Il y a trois éléments principaux que nous pouvons mettre en avant pour soutenir les mobilisations en Iran:

• Exprimer une solidarité avec les personnes arrêtées, soutenir les proches de ceux qui ont été tués par les forces de sécurité et faire connaître les mesures répressives du gouvernement.

• Rappeler à ceux qui auraient encore des illusions concernant le régime précédent qu’il n’était guère meilleur que l’actuel et leur donner des exemples clairs plutôt que se contenter de répéter des slogans et insulter ceux qui ont des illusions sur le passé.

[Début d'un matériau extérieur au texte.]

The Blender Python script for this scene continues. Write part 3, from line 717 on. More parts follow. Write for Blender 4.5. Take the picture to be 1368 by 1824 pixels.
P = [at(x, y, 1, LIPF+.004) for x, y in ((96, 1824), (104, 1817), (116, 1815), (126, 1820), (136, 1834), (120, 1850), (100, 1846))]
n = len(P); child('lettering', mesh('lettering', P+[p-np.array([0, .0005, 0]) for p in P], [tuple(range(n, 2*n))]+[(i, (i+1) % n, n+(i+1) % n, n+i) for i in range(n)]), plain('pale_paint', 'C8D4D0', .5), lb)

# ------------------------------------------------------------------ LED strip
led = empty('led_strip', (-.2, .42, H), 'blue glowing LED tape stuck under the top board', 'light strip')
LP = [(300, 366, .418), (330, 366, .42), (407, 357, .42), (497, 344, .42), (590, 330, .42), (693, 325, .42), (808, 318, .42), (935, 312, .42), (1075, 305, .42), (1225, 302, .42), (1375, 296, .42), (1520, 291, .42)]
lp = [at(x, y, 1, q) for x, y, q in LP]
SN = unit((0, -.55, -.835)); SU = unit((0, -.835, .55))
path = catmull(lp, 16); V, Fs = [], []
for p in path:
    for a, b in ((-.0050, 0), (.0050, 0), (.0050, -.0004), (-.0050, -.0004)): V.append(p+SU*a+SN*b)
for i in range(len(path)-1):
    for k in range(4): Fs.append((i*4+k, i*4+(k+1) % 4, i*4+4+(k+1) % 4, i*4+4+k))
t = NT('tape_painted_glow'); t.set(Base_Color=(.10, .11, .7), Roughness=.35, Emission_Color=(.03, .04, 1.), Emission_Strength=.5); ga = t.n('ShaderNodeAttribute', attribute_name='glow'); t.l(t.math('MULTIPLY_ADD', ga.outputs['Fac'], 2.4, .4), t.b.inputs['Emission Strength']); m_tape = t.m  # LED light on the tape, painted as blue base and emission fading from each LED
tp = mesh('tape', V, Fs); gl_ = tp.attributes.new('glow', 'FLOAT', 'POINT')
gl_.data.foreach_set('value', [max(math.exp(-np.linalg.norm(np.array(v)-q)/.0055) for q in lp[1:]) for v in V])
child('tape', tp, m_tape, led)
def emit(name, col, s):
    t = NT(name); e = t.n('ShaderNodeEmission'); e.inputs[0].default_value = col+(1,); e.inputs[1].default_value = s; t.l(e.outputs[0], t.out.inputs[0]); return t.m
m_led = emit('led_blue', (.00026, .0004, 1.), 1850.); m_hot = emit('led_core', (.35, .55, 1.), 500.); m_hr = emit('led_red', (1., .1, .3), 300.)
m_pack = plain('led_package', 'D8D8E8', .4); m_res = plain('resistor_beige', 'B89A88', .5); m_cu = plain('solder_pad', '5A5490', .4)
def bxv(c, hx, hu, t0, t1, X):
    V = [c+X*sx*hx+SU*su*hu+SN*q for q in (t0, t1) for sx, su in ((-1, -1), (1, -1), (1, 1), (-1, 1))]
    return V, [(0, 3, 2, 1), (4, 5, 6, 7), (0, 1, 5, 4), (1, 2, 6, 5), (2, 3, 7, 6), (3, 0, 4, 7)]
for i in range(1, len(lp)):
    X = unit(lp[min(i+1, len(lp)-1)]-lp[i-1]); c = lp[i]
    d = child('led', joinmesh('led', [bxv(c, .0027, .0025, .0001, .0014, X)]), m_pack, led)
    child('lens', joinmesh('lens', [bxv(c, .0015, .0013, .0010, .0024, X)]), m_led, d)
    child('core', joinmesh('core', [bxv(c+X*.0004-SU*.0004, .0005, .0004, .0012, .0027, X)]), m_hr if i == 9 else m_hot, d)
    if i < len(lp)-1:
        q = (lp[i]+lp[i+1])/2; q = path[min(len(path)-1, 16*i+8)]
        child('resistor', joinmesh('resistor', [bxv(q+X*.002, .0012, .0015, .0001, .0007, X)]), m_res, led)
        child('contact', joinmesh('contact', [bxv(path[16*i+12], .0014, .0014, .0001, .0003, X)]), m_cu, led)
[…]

• Exposer la véritable nature de la République islamique d’Iran, tout en rappelant à ceux qui vantent les méritent du néolibéralisme que c’est précisément le modèle économique néolibéral que les puissances impérialistes cherchent à imposer partout qui est à la source de l’actuelle rébellion en Iran. (Article publié sur Hands Off the People of Iran, le 2 janvier 2018; traduction A l’Encontre)

Yassamine Mather est membre du comité éditorial de la revue Critique, a Journal of Socialist Theory, et travaille dans le domaine scientifique au sein de l’Université de Glasgow.